Se forçar a um encaixe só tira de você, e você vai acabar indo pras cucuias também. Quantas vezes a gente se perde quando estamos bem ao lado? Aceitação não é fácil, sempre tem algo que queremos melhorar (eu seria muito hipócrita se dissesse que não), mas é possível buscar essas coisas tendo gentileza consigo — e principalmente paciência. Hoje também se vende a ideia de soluções instantâneas (alô lipolad&peelling) e já vimos os riscos e consequências de procedimentos. Até mesmo essas coisas que vendem em potes e juram emagrecer (uma mulher já morreu por usar isso e diziam ser algo “natural”; a natureza também produz veneno viu? Além de que qualquer coisa pode te intoxicar dependendo da dose), até discursos de coisas que parecem muito fácil e simples como amor próprio — reforço que não é e que exige paciência. É um trabalho diário e inconstante porque tudo é inconstante — e nós somos seres inconsistentes.
Amor próprio também envolve as ideias e a fidelidade de si, agir como se é — o ser por si só.
O que posso dizer é: não se perca tentando se encaixar no impossível. Tudo é terrivelmente impossível — e terrivelmente porque é cruel. É vendido como algo simples, fácil, instantâneo e até natural, muitas vezes com esses quatro juntos, e não é. A pele tem poros, essa “pochetinha” como chamam é a proteção do seu útero, estrias são marcas de mudanças do corpo que acontecem com todo mundo ao longo dos anos, biotipos e genética existem, somos uma combinação histórica de células.
Não compre essas ideias — elas só vão te levar a mais consumos.
Se cerque daquilo que passa verdade e conversa com o seu universo. Uma vez que você for se entendendo e se descobrindo, se permita ser fiel a si e as coisas ficarão mais leves. As performances, seja de discurso ou de prática, são um meio de buscar validação -ainda que não se acredite plenamente naquilo- quando na verdade a aprovação mais essencial na vida é a sua.

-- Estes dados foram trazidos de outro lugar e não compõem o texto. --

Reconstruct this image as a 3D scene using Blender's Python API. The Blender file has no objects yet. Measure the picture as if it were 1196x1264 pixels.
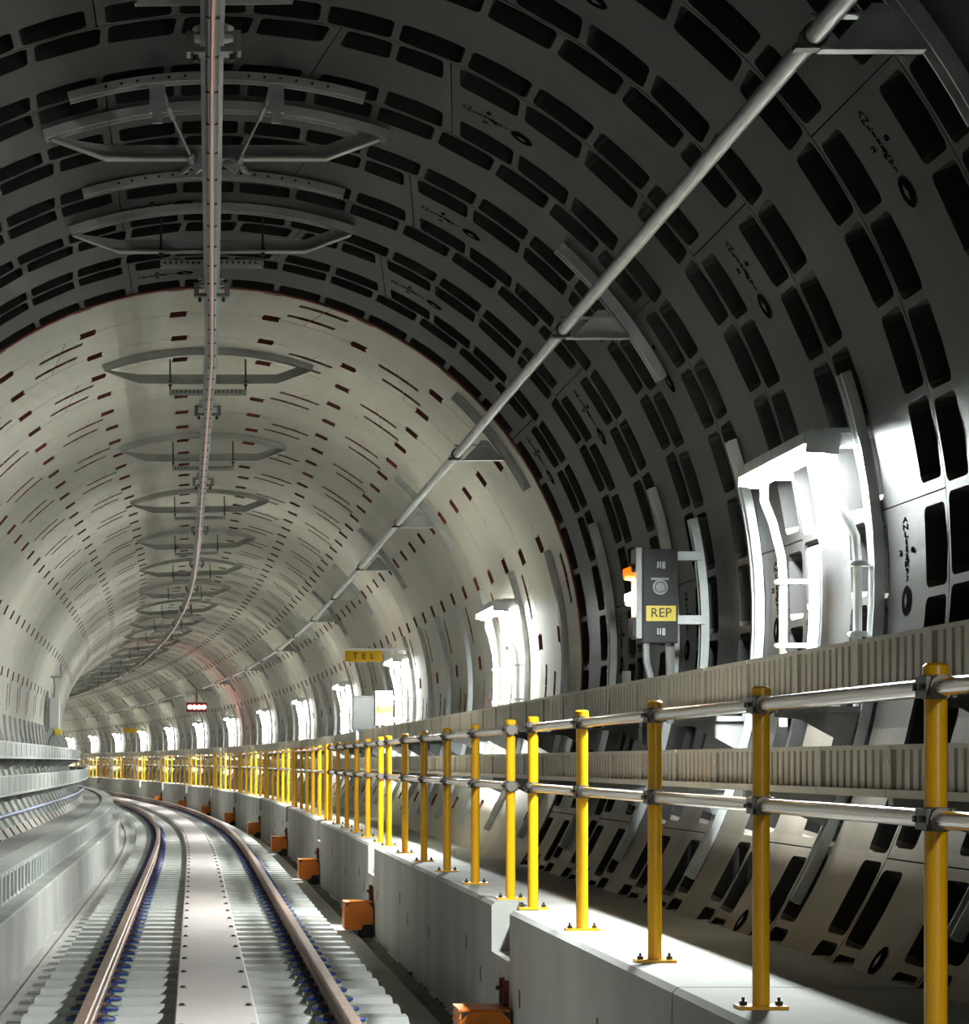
import bpy, math, random
import numpy as np
from mathutils import Matrix, Vector
random.seed(7)
SC = bpy.context.scene
COL = SC.collection
R90 = math.pi / 2

# ------------------------------------------------------------------ camera, world, exposure
FPX, PX, PY, W, H = 3000.0, 240.0, 940.0, 1196.0, 1264.0
CAMZ = 1.42
cd = bpy.data.cameras.new('camera')
cd.sensor_fit = 'HORIZONTAL'; cd.sensor_width = 36.0
cd.lens = FPX * 36.0 / W
cd.shift_x = (W / 2 - PX) / W
cd.shift_y = (PY - H / 2) / W
cd.clip_end = 500
cam = bpy.data.objects.new('camera', cd); COL.objects.link(cam)
cam.location = (0, 0, CAMZ); cam.rotation_euler = (R90, 0, 0)
SC.camera = cam
wd = bpy.data.worlds.new('world'); SC.world = wd; wd.use_nodes = True
wd.node_tree.nodes['Background'].inputs[0].default_value = (0.0, 0.0, 0.0, 1)
SC.view_settings.view_transform = 'Standard'; SC.view_settings.look = 'None'
SC.view_settings.gamma = 1.0; SC.view_settings.use_curve_mapping = False
SC.view_settings.exposure = 3.7
LAMP = 60.0
SC.cycles.max_bounces = 8; SC.cycles.diffuse_bounces = 6; SC.cycles.glossy_bounces = 3
SC.cycles.caustics_reflective = False; SC.cycles.caustics_refractive = False
SC.cycles.sample_clamp_indirect = 6.0
SC.cycles.use_denoising = True
SC.cycles.use_adaptive_sampling = True; SC.cycles.adaptive_threshold = .03

# ------------------------------------------------------------------ the track's course
KN_S = [-60, 30, 50, 85, 105, 240]
KN_K = [0, 0, -.0018, -.0018, -.0012, -.0012]
S0, DS = -60.0, 0.25
_s = np.arange(S0, 240, DS); _k = np.interp(_s, KN_S, KN_K)
_h = np.concatenate([[0], np.cumsum((_k[1:] + _k[:-1]) / 2 * DS)]); _h -= np.interp(0, _s, _h)
_hm = (_h[1:] + _h[:-1]) / 2
_x = np.concatenate([[0], np.cumsum(np.sin(_hm) * DS)]); _x += 0.128 - np.interp(0, _s, _x)
_y = np.concatenate([[0], np.cumsum(np.cos(_hm) * DS)]); _y -= np.interp(0, _s, _y)
def fr(s):
    return float(np.interp(s, _s, _x)), float(np.interp(s, _s, _y)), float(np.interp(s, _s, _h))
def mat(s, d=0.0, z=0.0):
    x, y, h = fr(s)
    return Matrix.Translation((x, y, 0)) @ Matrix.Rotation(-h, 4, 'Z') @ Matrix.Translation((d, 0, z))
def pt(s, d, z):
    x, y, h = fr(s)
    return (x + d * math.cos(h), y - d * math.sin(h), z)
AZ, RT = 2.267, 3.1           # lining axis above rail, intrados radius
RING0, PI_, PC = 20.19, 1.225, 1.2
S_END = 185.0

# ------------------------------------------------------------------ materials
def mk(name, col, rough=.6, metal=0.0, noise=None, col2=None, scale=4.0, bump=0.0, bscale=40.0, spec=.5, stretch=None, detail=5):
    m = bpy.data.materials.new(name); m.use_nodes = True
    nt = m.node_tree; b = nt.nodes['Principled BSDF']
    b.inputs['Base Color'].default_value = (*col, 1); b.inputs['Roughness'].default_value = rough
    b.inputs['Metallic'].default_value = metal; b.inputs['Specular IOR Level'].default_value = spec
    if col2 is not None or bump:
        tc = nt.nodes.new('ShaderNodeTexCoord'); mp = nt.nodes.new('ShaderNodeMapping')
        gp = nt.nodes.new('ShaderNodeNewGeometry')
        nt.links.new(gp.outputs['Position'], mp.inputs['Vector'])
        if stretch: mp.inputs['Scale'].default_value = stretch
    if col2 is not None:
        n = nt.nodes.new('ShaderNodeTexNoise'); n.inputs['Scale'].default_value = scale; n.inputs['Detail'].default_value = detail
        nt.links.new(mp.outputs[0], n.inputs['Vector'])
        r = nt.nodes.new('ShaderNodeValToRGB')
        lo, hi = noise or (.35, .7)
        r.color_ramp.elements[0].position = lo; r.color_ramp.elements[1].position = hi
        r.color_ramp.elements[0].color = (*col, 1); r.color_ramp.elements[1].color = (*col2, 1)
        nt.links.new(n.outputs['Fac'], r.inputs[0]); nt.links.new(r.outputs[0], b.inputs['Base Color'])
    if bump:
        n2 = nt.nodes.new('ShaderNodeTexNoise'); n2.inputs['Scale'].default_value = bscale; n2.inputs['Detail'].default_value = 4
        nt.links.new(mp.outputs[0], n2.inputs['Vector'])
        bp = nt.nodes.new('ShaderNodeBump'); bp.inputs['Strength'].default_value = bump; bp.inputs['Distance'].default_value = .01
        nt.links.new(n2.outputs['Fac'], bp.inputs['Height']); nt.links.new(bp.outputs[0], b.inputs['Normal'])
    return m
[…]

Mesmo que não digam, todo mundo se sente atrasado, todo mundo se sente insuficiente, todo mundo se sente um fracasso em algum momento, enfim — todo mundo sente a humanidade como ela é, mas nem sempre admite. Cansamos de ver pessoas que querem passar uma imagem de felicidade plena e infinita, de apenas boas vibrações, de satisfação, plenitude, de perfeição e de constância.
Que se dane! Abrace a inconsistência! Tem dias que você vai se odiar, que tudo vai estar uma porcaria, que a vida não vai estar nem perto de ser o que se esperava dela — é normal. E essa sensação passa — e volta. Do mesmo modo que o prazer passa (e volta), que a felicidade passa (e volta), que o amor acaba — e te reencontra. Não é muito diferente de viver um luto; vida e morte são montanhas russas constantes que nós sentimos de diferentes e diversas maneiras.
Concluindo, estamos cheios da epidemia de coaches que juram que sabem o segredo do sucesso, como ficar rico pipipi, popopó, e também temos as dondocas do século vinte e um que te dizem o que fazer, o que usar, como se comportar — gente te dizendo o que fazer e o que ser de todos os lados, de todas as distâncias — de perto e de longe. Seja aquilo que você quer e consegue ser com o que estiver ao seu alcance, mas que venha de dentro, não de fora.
A pessoa que você realmente é vai te perseguir até que você a abrace com carinho. É melhor se abraçar enquanto tudo te manda seguir qualquer outra forma.